Palace Court was built in the 1880s to connect the Bayswater Road to Moscow Road.

Some houses were built in Palace Court in 1889 and flats called Palace Court Mansions were inhabited from 1890.

Many original Palace Court residents had ’aesthetic tastes’. They included Wilfrid Meynell and his wife Alice, the poet (1847-1922), the artist George William Joy (d. 1925), and the furniture expert Percy McQuoid (d. 1925).

Palace Court has been described as ’the most interesting place in the borough for late Victorian domestic architecture’.

At the south-east corner King’s Fund college occupies no. 2, in red brick and terracotta by William Flockhart, dated 1891. Similarly florid buildings stand next to it in Bayswater Road, although originally numbered with Palace Court, and include the yellow terracotta Westland hotel, formerly the Yellow House, no. 8, designed by George & Peto for Percy McQuoid.
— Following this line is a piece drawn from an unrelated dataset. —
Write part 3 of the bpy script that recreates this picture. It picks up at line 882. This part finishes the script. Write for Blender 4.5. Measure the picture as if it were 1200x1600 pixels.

Set back from the east side of Palace Court are nos. 10, 12, and 14, the first two forming a pair designed by J. M. Maclaren with an elaborate stone frieze and an unusual bow window divided by rounded shafts. The west side of the road is more coherent, consisting mainly of houses of five storeys and basement, all in red brick with stone dressings and many with Dutch gables. They form a terrace, although some were individually planned. No. 45, formerly Palace Court House, was designed by Leonard Stokes for Wilfrid and Alice Meynell in 1889 and soon attracted architectural students; it has bands of brick and stone, small windows, and a first-floor bay. No. 51, the Red Lodge, was built in 1889 for G. W. Joy.